My life wouldn’t be fully molded without KFF Foundation, of all the goals I set for when I was in Elementary, it is only the scholarship that was granted, I wasn’t accepted at my dream school nor the dream course I want to pursue, it was unforgettable but forgivable because I have realized I am destined to a greater cause. That’s what KFF taught me, true wisdom (life) beyond academic, it shaped me to understand life better. I don’t have the confidence to walk with my head up before but KFF put me into a place where I practiced to manage different people, cooperate with respect
and be respected, and to gain financial knowledge. It was unique rather than different. Now that my remaining months to KFF is getting nearer, I still carry the vision with me for KFF the moment I became part of the organization and that is to extend help for future scholars and for the organization. I hope that the future scholars would have the same spark as me the second I joined the KFF and not only think of it as financial institution but a room for holistic improvement where everyone is treated with respect and dignity. I want to tell them “To be stubborn” not letting negativities maneuver their life and treat failures as a bypass to give up but rather an opportunity to persist because there is no such as perfection only opportunities to be a better person.

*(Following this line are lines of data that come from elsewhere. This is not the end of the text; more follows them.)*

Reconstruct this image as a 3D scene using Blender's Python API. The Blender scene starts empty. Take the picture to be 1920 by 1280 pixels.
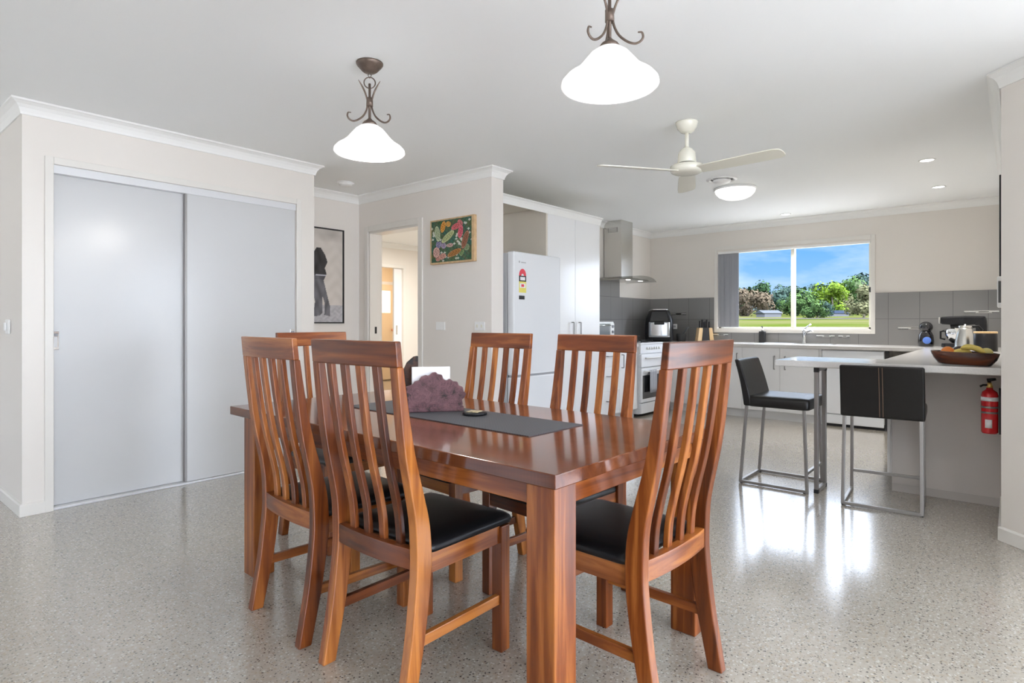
import bpy, bmesh, math, random
from mathutils import Vector, Matrix
random.seed(7)
PI = math.pi
SC = bpy.context.scene
COL = SC.collection
R = math.radians

# ------------------------------------------------------------------ materials
MATS = {}
def new_mat(name):
    m = bpy.data.materials.new(name); m.use_nodes = True
    nt = m.node_tree; b = nt.nodes['Principled BSDF']
    MATS[name] = m
    return m, nt, b
def N(nt, typ, **kw):
    n = nt.nodes.new(typ)
    for k, v in kw.items():
        if k in n.inputs.keys(): n.inputs[k].default_value = v
        else: setattr(n, k, v)
    return n
def plain(name, col, rough=0.5, metal=0.0, coat=0.0, bump=0.0, bscale=200, var=0.0, vscale=6, emit=None, estr=0, ior=1.5, coat_rough=0.1):
    m, nt, b = new_mat(name)
    b.inputs['Base Color'].default_value = (*col, 1); b.inputs['Roughness'].default_value = rough
    b.inputs['Metallic'].default_value = metal; b.inputs['Coat Weight'].default_value = coat
    b.inputs['Coat Roughness'].default_value = coat_rough; b.inputs['IOR'].default_value = ior
    tc = N(nt, 'ShaderNodeTexCoord')
    if var:
        nz = N(nt, 'ShaderNodeTexNoise', Scale=vscale, Detail=4.0)
        nt.links.new(tc.outputs['Object'], nz.inputs['Vector'])
        rp = N(nt, 'ShaderNodeValToRGB')
        rp.color_ramp.elements[0].position = .3; rp.color_ramp.elements[1].position = .7
        rp.color_ramp.elements[0].color = (*[c*(1-var) for c in col], 1)
        rp.color_ramp.elements[1].color = (*[min(1, c*(1+var)) for c in col], 1)
        nt.links.new(nz.outputs['Fac'], rp.inputs['Fac']); nt.links.new(rp.outputs['Color'], b.inputs['Base Color'])
    if bump:
        nz = N(nt, 'ShaderNodeTexNoise', Scale=bscale, Detail=3.0)
        nt.links.new(tc.outputs['Object'], nz.inputs['Vector'])
        bp = N(nt, 'ShaderNodeBump', Strength=bump, Distance=0.002)
        nt.links.new(nz.outputs['Fac'], bp.inputs['Height']); nt.links.new(bp.outputs['Normal'], b.inputs['Normal'])
    if emit:
        b.inputs['Emission Color'].default_value = (*emit, 1); b.inputs['Emission Strength'].default_value = estr
    return m
def wood(name, axis, dark, mid, light, rough=.36, coat=.55, scale=1.0, planks=False):
    m, nt, b = new_mat(name)
    tc = N(nt, 'ShaderNodeTexCoord'); oi = N(nt, 'ShaderNodeObjectInfo')
    ad = N(nt, 'ShaderNodeVectorMath', operation='ADD')
    ml = N(nt, 'ShaderNodeMath', operation='MULTIPLY'); ml.inputs[1].default_value = 37.0
    nt.links.new(oi.outputs['Random'], ml.inputs[0])
    nt.links.new(tc.outputs['Object'], ad.inputs[0]); nt.links.new(ml.outputs[0], ad.inputs[1])
    mp = N(nt, 'ShaderNodeMapping')
    s = [26*scale]*3; s['xyz'.index(axis)] = 1.6*scale
    mp.inputs['Scale'].default_value = s
    nt.links.new(ad.outputs[0], mp.inputs['Vector'])
    n1 = N(nt, 'ShaderNodeTexNoise', Scale=1.0, Detail=5.0, Roughness=.6, Distortion=.6)
    nt.links.new(mp.outputs[0], n1.inputs['Vector'])
    mp2 = N(nt, 'ShaderNodeMapping'); s2 = [5*scale]*3; s2['xyz'.index(axis)] = 1.1*scale
    mp2.inputs['Scale'].default_value = s2
    nt.links.new(ad.outputs[0], mp2.inputs['Vector'])
    n2 = N(nt, 'ShaderNodeTexNoise', Scale=1.0, Detail=2.0)
    nt.links.new(mp2.outputs[0], n2.inputs['Vector'])
    mx = N(nt, 'ShaderNodeMath', operation='MULTIPLY_ADD'); mx.inputs[1].default_value = .55
    nt.links.new(n1.outputs['Fac'], mx.inputs[0])
    m2 = N(nt, 'ShaderNodeMath', operation='MULTIPLY'); m2.inputs[1].default_value = .5
    nt.links.new(n2.outputs['Fac'], m2.inputs[0]); nt.links.new(m2.outputs[0], mx.inputs[2])
    rv = N(nt, 'ShaderNodeMath', operation='MULTIPLY_ADD'); rv.inputs[1].default_value = .16; rv.inputs[2].default_value = -.08
    nt.links.new(oi.outputs['Random'], rv.inputs[0])
    sm = N(nt, 'ShaderNodeMath', operation='ADD'); nt.links.new(mx.outputs[0], sm.inputs[0]); nt.links.new(rv.outputs[0], sm.inputs[1])
    rp = N(nt, 'ShaderNodeValToRGB'); cr = rp.color_ramp
    cr.elements[0].position = .36; cr.elements[0].color = (*dark, 1)
    cr.elements[1].position = .69; cr.elements[1].color = (*light, 1)
    e = cr.elements.new(.52); e.color = (*mid, 1)
    nt.links.new(sm.outputs[0], rp.inputs['Fac'])
    out = rp.outputs['Color']
    if planks:
        # butted boards running along Y with a cross board at each end
        sx = N(nt, 'ShaderNodeSeparateXYZ'); nt.links.new(tc.outputs['Object'], sx.inputs[0])
        dv = N(nt, 'ShaderNodeMath', operation='DIVIDE'); dv.inputs[1].default_value = .118
        nt.links.new(sx.outputs['X'], dv.inputs[0])
        fl = N(nt, 'ShaderNodeMath', operation='FLOOR'); nt.links.new(dv.outputs[0], fl.inputs[0])
        wn = N(nt, 'ShaderNodeTexWhiteNoise', noise_dimensions='1D'); nt.links.new(fl.outputs[0], wn.inputs['W'])
        hs = N(nt, 'ShaderNodeHueSaturation')
        mm = N(nt, 'ShaderNodeMapRange'); mm.inputs['To Min'].default_value = .78; mm.inputs['To Max'].default_value = 1.2
        nt.links.new(wn.outputs['Value'], mm.inputs['Value']); nt.links.new(mm.outputs[0], hs.inputs['Value'])
        nt.links.new(out, hs.inputs['Color']); out = hs.outputs['Color']
    nt.links.new(out, b.inputs['Base Color'])
    b.inputs['Specular IOR Level'].default_value = .12
    b.inputs['Roughness'].default_value = rough; b.inputs['Coat Weight'].default_value = coat; b.inputs['Coat Roughness'].default_value = .22 if not planks else .08
    bp = N(nt, 'ShaderNodeBump', Strength=.12, Distance=.002)
    nt.links.new(n1.outputs['Fac'], bp.inputs['Height']); nt.links.new(bp.outputs['Normal'], b.inputs['Normal'])
    return m

WALL = plain('wall_paint', (.765, .725, .675), .38, bump=.05, bscale=350)
WALLHALL = plain('hall_wall_paint', (.79, .75, .705), .42, bump=.05, bscale=350)
CEIL = plain('ceiling_paint', (.90, .915, .915), .7, bump=.03)
TRIM = plain('gloss_trim_paint', (.755, .73, .685), .34, coat=.15)
CORN = plain('cornice_white', (.86, .86, .84), .5)
DOORP = plain('satin_door_paint', (.60, .605, .61), .3, coat=.7, coat_rough=.2)
PEACH = plain('peach_paint', (.86, .70, .50), .5)
WHITE = plain('white_laminate', (.82, .82, .825), .28, coat=.25)
WHITEP = plain('white_plastic', (.85, .85, .84), .3)
CREAM = plain('cream_plastic', (.80, .78, .68), .25, coat=.3)
FRIDGE = plain('white_enamel', (.80, .82, .85), .2, coat=.5)
GREYM = plain('grey_gasket', (.30, .31, .33), .5)
ALU = plain('aluminium_track', (.72, .73, .75), .35, metal=.2)
BLACK = plain('black_plastic', (.009, .009, .011), .32, ior=1.4)
BLACKG = plain('black_gloss', (.008, .008, .011), .06, coat=.8)
BLACKM = plain('black_matt', (.02, .02, .022), .6)
LEATHER = plain('black_leather', (.006, .006, .007), .36, bump=.2, bscale=420, ior=1.42)
LEATHERB = plain('dark_brown_leather', (.010, .009, .0085), .36, bump=.15, bscale=380, ior=1.4)
THREAD = plain('tan_stitching', (.20, .12, .08), .7)
CHROME = plain('chrome', (.86, .87, .89), .08, metal=1)
STEEL = plain('brushed_steel', (.62, .61, .58), .26, metal=1, bump=.05, bscale=90)
SATIN = plain('satin_nickel', (.34, .33, .32), .42, metal=1)
BRONZE = plain('brown_iron', (.155, .115, .092), .42, metal=.55, var=.2, vscale=40)
BENCH = plain('pale_grey_benchtop', (.60, .585, .565), .2, coat=.2, var=.05, vscale=120)
GLOW = plain('opal_glass_lit', (.9, .9, .9), .25, emit=(1, .985, .96), estr=.52)
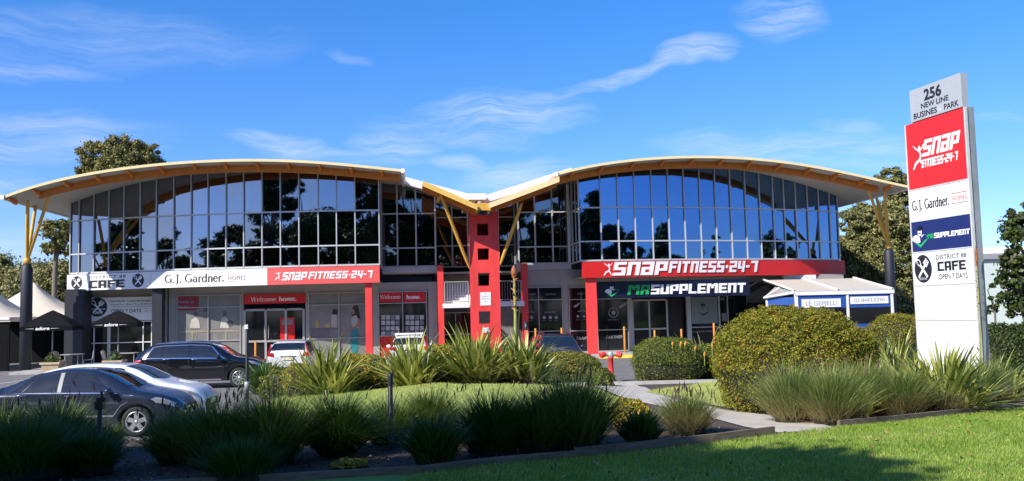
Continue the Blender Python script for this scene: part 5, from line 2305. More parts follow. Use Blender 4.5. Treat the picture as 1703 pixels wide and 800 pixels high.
for px, yt, lab in ((425, 568, 'yellow bollard to the right of the black wagon, before the entrance doors'), (890.5, 546, 'yellow bollard half behind the flax, before the dark gym window'), (934, 545, 'yellow bollard behind the roof of the dark blue car'),
                    (1038, 543, 'yellow bollard rising from the yellow kerb by the partner window'), (1088.5, 549, 'yellow bollard before the left leaf of the sliding doors'), (1133, 547, 'yellow bollard before the open doorway of the supplement shop'), (1187, 537, 'yellow bollard below the window poster of the supplement shop')):
    bollard(px, yt, 0, .55, lab)
m = MB(WB)
a, b = bu(996, 585, -2.0)[0], bu(1066, 585, -2.0)[0]
m.prism([(-2.3, 0), (-2.25, .14), (-1.95, .14), (-1.9, 0)], a, b, axis=0)
tag(m.obj('painted_kerb', mat('yellow_kerb', (.72, .50, .04), .7, var=.15), base=True), 'yellow painted kerb block at the foot of the red column', 'kerb')
u, zt_ = bu(875, 535, -2.0)
r = thing('marker_post', 'short red and white post with dark cap behind the tall flax stalk', 'post', WB(u, -2, 0))
m = MB(WB)
m.lathe([(.1, 0), (.1, zt_ - .4), (0, zt_ - .4)], (u, -2, 0), 12)
m.obj('post', mat('post_red', (.55, .08, .06), .5), r)
m = MB(WB)
m.lathe([(.13, zt_ - .4), (.13, zt_), (0, zt_)], (u, -2, 0), 12)
m.obj('cap', M_black, r)

# red standpipe with two outlets
HB = gp(1017, 637)
hx, hy, hz = HB
r = thing('fire_hydrant', 'red fire standpipe with silver tee and two red capped outlets by the path', 'hydrant', (hx, hy, hz))
m = MB()
m.lathe([(.16, 0), (.16, .03), (.085, .04), (.085, .82), (.1, .83), (.1, .87), (0, .87)], (hx, hy, hz), 16)
m.obj('standpipe', M_red, r)
m = MB()
m.lathe([(.09, 0), (.11, .03), (.11, .14), (.06, .19), (0, .2)], (hx, hy, hz + .87), 14)
m.tube([(hx - .22, hy, hz + .98), (hx + .22, hy, hz + .98)], .075, 12, raw=True)
m.obj('tee', M_alu, r)
for s in (-1, 1):
    m = MB()
    m.tube([(hx + s * .2, hy, hz + .98), (hx + s * .3, hy - .06, hz + .95), (hx + s * .36, hy - .09, hz + .93)], [.095, .1, .085], 12, raw=True)
    m.obj('outlet_cap', M_red, r)


def slim_post(px, yb, yt, label, kind, r_=.028):
    b = gp(px, yb)
    zt_ = at(px, yt, b.y).z
    rt = thing('garden_post', label, 'post', b)
    m = MB()
    m.lathe([(r_, -.05), (r_, zt_ - b.z - .01), (r_ * .7, zt_ - b.z), (0, zt_ - b.z)], (b.x, b.y, b.z), 10)
    m.obj('stem', M_black, rt)
    return rt, b, zt_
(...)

You will eventually know the true meaning of “stubbornness” in KFF and will realize how it makes a special ingredient both personal and professional.

To end, I’d say I am still in the process of figuring things out; about life, about myself, and about the world I’m trying to understand. I’ve had my share of challenges and small victories, but all of them have shaped who I am today. I may not have everything figured out, but I continue to learn, to grow, and to embrace the journey I am on.